ザ・フーのフロントマンであるロジャー・ダルトリーは最近の音楽についての自身の考えを明かしており、ロックは「死んだ」とし、「語るべきことを言っているのはラッパーだけだ」と主張している。
現在72歳のロジャー・ダルトリーは、カリフォルニアで行われたデザート・トリップ・フェスティヴァルで『ザ・タイムズ』紙の取材に応じている。コーチェラ・フェスティヴァルと同様の会場で、2週に渡って週末に開催されたこのフェスティヴァルには、ザ・フーだけでなく、ボブ・ディラン、ザ・ローリング・ストーンズ、ポール・マッカートニー、ニール・ヤング、ロジャー・ウォーターズが出演している。

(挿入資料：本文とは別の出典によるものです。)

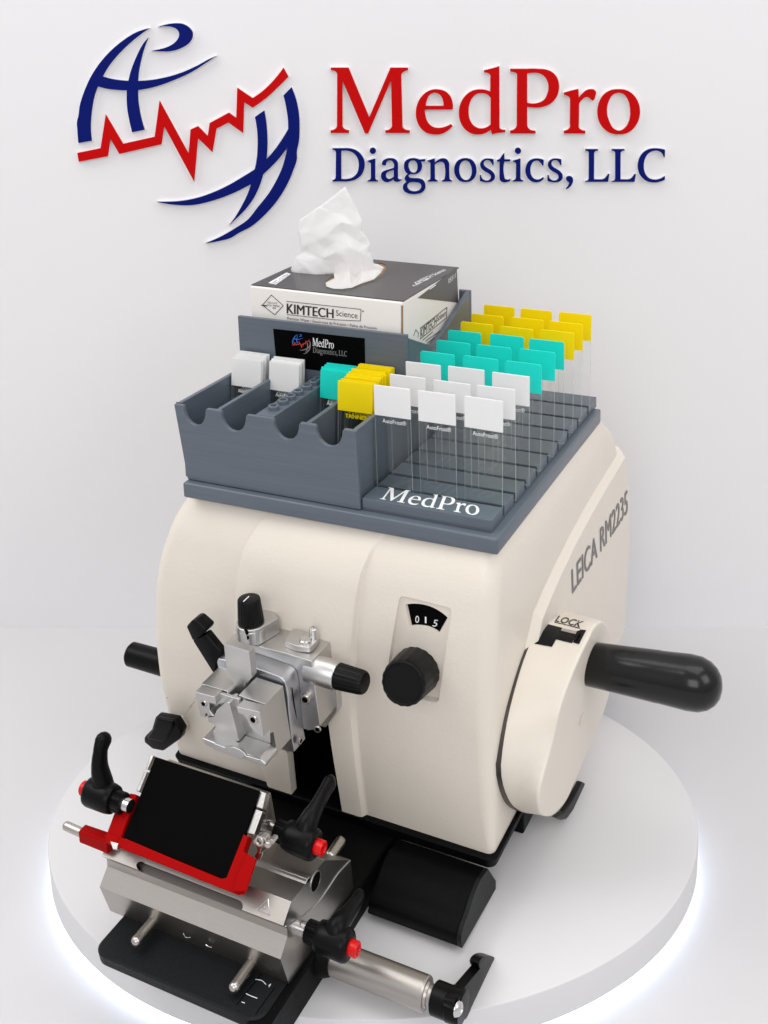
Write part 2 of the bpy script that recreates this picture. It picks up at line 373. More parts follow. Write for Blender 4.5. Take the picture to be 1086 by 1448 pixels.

ロジャー・ダルトリーは最近の音楽シーンのジャンルの変遷を顧みて次のように語っている。「何が悲しいって、ロックがデッド・エンドに達してしまったってことだよ……語るべきことを語ってるのはラッパーだけなんだ。大半のポップスが意味がなく忘れていいものでしかないんだよ」
彼はこう続けている。「新しいポップ・スターは現れるけれど、そんなこと覚えてられないことは確かさ」
ロジャー・ダルトリーは2014年のコメントのなかでも現代のミュージシャンの世代は「苦悩と決意」を欠いていることを嘆いている。
『メール・オン ・サンデー』紙のインタビューの中で、彼は70年代のモッズやパンクと比較される音楽的ムーヴメントが存在しないことを断言し、批判対象としてワン・ダイレクションの名を挙げていた。
「俺たちは今、そのまんまな世界と一緒にいるだけだ。そしてワン・ダイレクションを手に入れたんだ」彼は更に次のように続けている。「苦悩や決意についての何かしらの真の感覚について書いているアーティストはどこにいるんだい?」
「今のところムーヴメントなんてものはないよな。俺たちにはモッズがあったし、パンクもあった。でも、今ではムーヴメントを起こすっていうのは難しいことなんだよ。IS(イスラム過激派組織)でもない限りな」
ザ・フーは昨年のグラストンベリー・フェスティバルの最終日のヘッドライナーを務め、ライヴの最後でピート・タウンゼントが前夜のカニエ・ウェストのステージ上で自らを「現存する世界で最も偉大なロックスター」と称した発言を皮肉る一幕があった。ピート・タウンゼントは最終曲“Won’t Get Fooled Again”を「ビッグで反抗心のある」曲だと紹介し、「つまり世界一のロック・スターは誰だ?」と問いかけてオーディエンスを盛り上げた。
10月9日に行われたデザート・トリップのライヴ中に、ピート・タウンゼントは、ザ・フーにとってアメリカでの初のヒット曲となった”I Can See for Miles”について言及しており、「本当に信じられないくらい昔のことだ」と語っている。さらに冗談半分で、「俺たちは1967年版のアデルであり、レディー・ガガであり、リアーナであり、ビーバーだったんだ」と語っている。